** start of Dataset excerpt **

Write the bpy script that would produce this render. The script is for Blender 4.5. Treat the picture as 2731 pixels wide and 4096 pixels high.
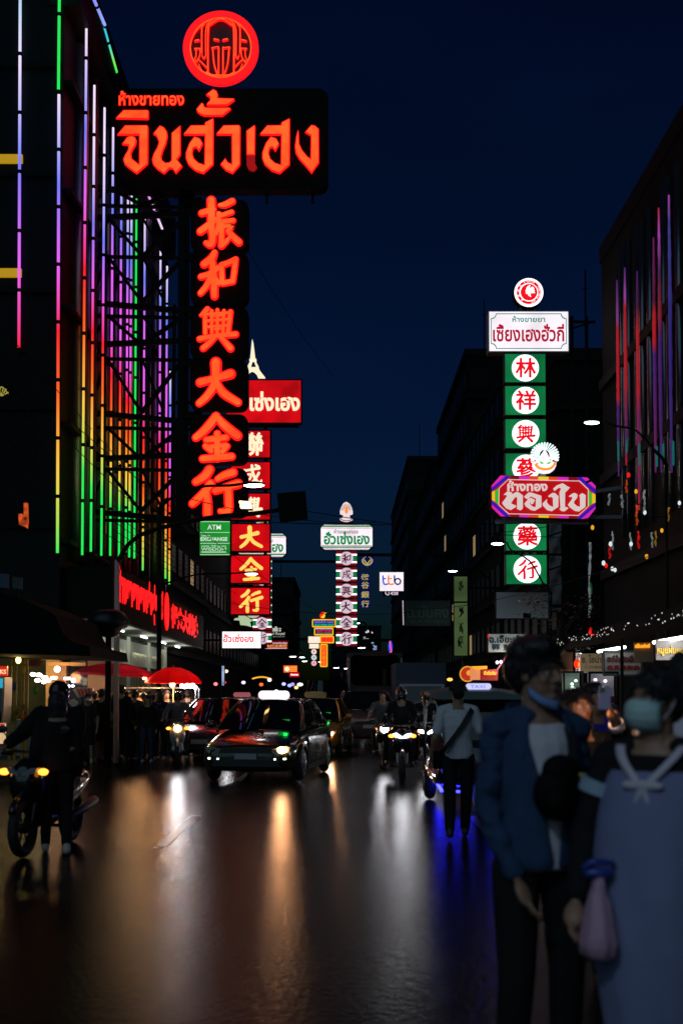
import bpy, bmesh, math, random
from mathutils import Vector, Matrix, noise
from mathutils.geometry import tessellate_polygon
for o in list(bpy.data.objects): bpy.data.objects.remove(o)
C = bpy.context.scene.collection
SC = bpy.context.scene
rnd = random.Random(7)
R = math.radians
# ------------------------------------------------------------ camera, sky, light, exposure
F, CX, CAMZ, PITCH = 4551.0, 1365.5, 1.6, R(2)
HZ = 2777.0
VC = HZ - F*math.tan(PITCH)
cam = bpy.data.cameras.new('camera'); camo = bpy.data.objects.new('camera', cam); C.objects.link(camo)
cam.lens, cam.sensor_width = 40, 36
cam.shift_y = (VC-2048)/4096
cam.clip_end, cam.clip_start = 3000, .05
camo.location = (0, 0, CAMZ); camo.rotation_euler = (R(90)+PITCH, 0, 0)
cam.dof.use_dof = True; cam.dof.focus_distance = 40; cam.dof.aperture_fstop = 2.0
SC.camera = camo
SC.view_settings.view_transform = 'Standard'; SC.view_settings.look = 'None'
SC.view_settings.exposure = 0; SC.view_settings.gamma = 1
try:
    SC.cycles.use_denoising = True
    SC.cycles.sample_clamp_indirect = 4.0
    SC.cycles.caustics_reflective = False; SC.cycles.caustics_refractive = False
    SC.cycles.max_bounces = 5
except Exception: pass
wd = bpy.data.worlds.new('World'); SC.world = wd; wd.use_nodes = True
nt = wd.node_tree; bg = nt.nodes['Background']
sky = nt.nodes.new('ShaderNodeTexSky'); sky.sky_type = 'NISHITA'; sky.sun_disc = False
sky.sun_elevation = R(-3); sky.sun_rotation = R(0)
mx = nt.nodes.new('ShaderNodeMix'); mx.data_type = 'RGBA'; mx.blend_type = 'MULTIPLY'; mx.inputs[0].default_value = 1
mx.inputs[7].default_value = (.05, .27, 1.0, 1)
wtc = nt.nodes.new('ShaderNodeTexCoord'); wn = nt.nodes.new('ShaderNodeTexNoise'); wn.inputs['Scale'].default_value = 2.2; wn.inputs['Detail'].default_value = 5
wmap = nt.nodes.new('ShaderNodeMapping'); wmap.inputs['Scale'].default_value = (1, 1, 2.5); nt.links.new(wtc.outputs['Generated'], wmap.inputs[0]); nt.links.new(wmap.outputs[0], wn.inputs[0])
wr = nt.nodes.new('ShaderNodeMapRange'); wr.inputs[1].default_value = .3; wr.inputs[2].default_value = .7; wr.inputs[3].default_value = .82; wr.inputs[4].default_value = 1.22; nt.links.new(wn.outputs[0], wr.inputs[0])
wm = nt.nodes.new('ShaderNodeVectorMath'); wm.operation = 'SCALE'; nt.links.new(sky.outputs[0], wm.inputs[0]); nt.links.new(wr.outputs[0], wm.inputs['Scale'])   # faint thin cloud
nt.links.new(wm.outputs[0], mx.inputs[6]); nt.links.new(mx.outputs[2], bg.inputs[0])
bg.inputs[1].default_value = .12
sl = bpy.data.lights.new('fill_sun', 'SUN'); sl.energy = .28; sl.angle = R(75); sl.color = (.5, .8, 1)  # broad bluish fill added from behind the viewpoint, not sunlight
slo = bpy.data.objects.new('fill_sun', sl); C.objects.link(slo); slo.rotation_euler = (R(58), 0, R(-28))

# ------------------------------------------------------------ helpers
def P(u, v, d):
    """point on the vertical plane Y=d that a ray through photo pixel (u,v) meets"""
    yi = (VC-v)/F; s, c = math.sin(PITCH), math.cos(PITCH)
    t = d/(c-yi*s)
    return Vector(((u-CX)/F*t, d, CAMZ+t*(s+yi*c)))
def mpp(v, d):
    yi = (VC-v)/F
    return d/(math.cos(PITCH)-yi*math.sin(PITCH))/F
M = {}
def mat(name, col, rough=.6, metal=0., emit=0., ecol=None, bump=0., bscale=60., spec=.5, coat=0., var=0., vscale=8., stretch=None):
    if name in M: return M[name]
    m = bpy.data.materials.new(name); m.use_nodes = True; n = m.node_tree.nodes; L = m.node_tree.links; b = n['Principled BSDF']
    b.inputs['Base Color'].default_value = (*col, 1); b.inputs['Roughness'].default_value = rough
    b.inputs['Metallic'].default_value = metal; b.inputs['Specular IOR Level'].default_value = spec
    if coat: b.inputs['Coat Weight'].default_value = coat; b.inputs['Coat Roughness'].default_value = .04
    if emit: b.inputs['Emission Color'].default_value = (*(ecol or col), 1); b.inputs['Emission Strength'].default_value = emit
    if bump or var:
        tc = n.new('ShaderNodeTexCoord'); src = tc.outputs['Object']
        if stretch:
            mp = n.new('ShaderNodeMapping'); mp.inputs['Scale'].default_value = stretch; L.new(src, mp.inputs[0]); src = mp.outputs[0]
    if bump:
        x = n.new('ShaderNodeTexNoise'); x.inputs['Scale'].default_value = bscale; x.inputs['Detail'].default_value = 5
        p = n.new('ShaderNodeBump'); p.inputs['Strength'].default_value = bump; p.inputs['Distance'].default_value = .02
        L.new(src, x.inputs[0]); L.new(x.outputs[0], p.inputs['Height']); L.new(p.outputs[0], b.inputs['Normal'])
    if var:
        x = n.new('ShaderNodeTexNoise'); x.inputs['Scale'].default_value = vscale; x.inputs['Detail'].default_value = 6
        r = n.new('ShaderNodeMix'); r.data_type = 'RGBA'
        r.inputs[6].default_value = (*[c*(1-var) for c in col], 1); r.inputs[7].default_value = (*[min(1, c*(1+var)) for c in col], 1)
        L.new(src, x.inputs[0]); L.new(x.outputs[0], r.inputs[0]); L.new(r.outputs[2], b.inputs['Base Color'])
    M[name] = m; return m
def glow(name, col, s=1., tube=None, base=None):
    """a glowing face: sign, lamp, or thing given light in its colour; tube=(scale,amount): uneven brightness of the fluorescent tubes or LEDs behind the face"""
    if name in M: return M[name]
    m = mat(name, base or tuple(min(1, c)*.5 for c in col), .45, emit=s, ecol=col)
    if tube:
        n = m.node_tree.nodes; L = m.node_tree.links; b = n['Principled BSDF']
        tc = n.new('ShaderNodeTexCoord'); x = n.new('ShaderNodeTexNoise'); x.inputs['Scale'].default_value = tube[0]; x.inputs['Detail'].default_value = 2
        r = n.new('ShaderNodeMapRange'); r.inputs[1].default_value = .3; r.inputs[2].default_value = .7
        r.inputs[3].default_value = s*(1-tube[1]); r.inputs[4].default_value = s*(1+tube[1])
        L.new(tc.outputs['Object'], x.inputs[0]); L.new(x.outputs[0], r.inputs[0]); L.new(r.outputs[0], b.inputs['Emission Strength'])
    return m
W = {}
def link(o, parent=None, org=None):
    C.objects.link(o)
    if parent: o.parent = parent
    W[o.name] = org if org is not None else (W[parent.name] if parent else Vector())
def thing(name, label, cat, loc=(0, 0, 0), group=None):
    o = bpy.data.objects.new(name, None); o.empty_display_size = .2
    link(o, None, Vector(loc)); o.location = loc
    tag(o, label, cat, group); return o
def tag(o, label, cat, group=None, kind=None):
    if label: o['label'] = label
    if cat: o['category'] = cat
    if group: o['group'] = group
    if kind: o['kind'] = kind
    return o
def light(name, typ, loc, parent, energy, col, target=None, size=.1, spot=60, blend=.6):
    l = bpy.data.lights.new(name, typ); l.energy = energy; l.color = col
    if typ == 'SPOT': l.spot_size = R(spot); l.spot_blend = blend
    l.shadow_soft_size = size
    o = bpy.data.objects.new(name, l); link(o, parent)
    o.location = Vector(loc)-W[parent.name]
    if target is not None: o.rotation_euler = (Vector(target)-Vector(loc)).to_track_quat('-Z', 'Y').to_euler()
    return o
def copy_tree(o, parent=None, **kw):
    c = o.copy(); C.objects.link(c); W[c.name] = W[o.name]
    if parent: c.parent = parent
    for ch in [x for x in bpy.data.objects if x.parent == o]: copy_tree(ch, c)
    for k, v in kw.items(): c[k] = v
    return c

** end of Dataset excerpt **

Extract all lines containing the word "that".

Write the bpy script that would produce this render. The script is for Blender 4.5. Treat the picture as 2731 pixels wide and 4096 pixels high.
    """point on the vertical plane Y=d that a ray through photo pixel (u,v) meets"""